If the recent exploits of the Syrian Electronic Army (SEA) have taught web domain owners anything, it is to use a registry lock.
The band of hacktivists – who support Syrian President Bashar al-Assad – have been gaining notoriety for hacking and defacing major media websites and social media accounts. In fact, in August the group made it to the FBI's wanted list.
The collective has become well known in cyber circles for accessing portals by obtaining valid credentials through the use of spear phishing – a phishing attack variation that targets specific individuals.
During one initially confusing late afternoon in August, the SEA took credit for hijacking and modifying websites belonging to The New York Times, Twitter and the Huffington Post U.K., hastily leading several experts to reconsider the attack methods used by the hacktivists.
The reconsideration was short-lived, however. Some observers, such as HD Moore, chief research officer at vulnerability management company Rapid7 and chief architect of the Metasploit Framework, quickly saw the common thread tying together the affected websites: Melbourne IT, an Australian domain name registrar.
Moore also saw the missing thread that allowed the websites to be affected: registry locks, or a lack thereof.
A registry lock is a status code applied to a web domain name that is designed to prevent incidental or unauthorized changes – including modifications, transfers or deletion of domain names and alterations to domain contacts details – without first authenticating to the top-level domain operator.

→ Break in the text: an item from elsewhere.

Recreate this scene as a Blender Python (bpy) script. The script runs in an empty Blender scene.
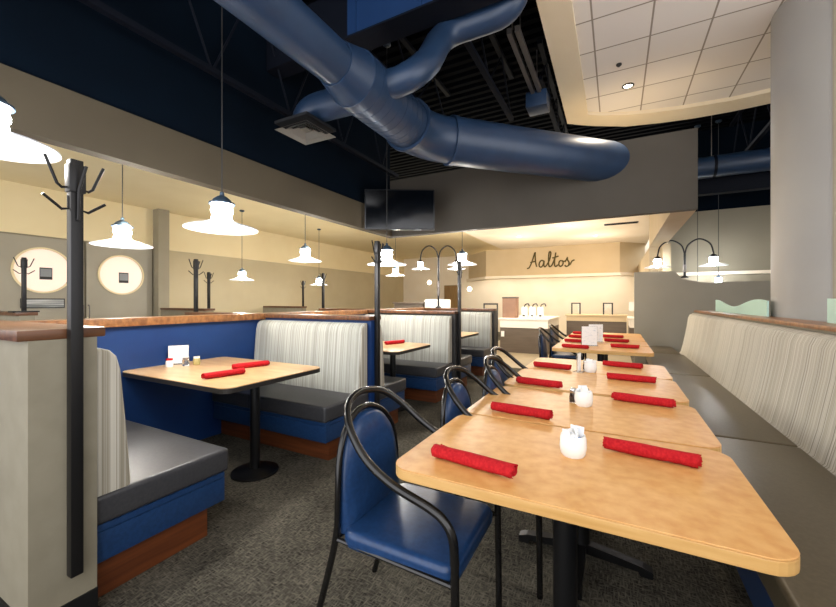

Registry locks are what protected Twitter.com during the attack, but not its image-hosting server, twimg.com, which did not have the added protection – thus explaining why images on Twitter were not displaying properly throughout the incident.
Bruce Tonkin, chief technology officer with Melbourne IT, confirmed the SEA was able to access the compromised websites after an employee at the firm responded to a “surprising” and “authentic looking” spear phishing email.
Following the incident, Tonkin confirmed that dozens of domains registered with his company had put locks in place – including AOL, Starbucks, Cosmopolitan, Toshiba and Barnes & Noble – but added that more need to add the security feature in order for it to become an industry standard.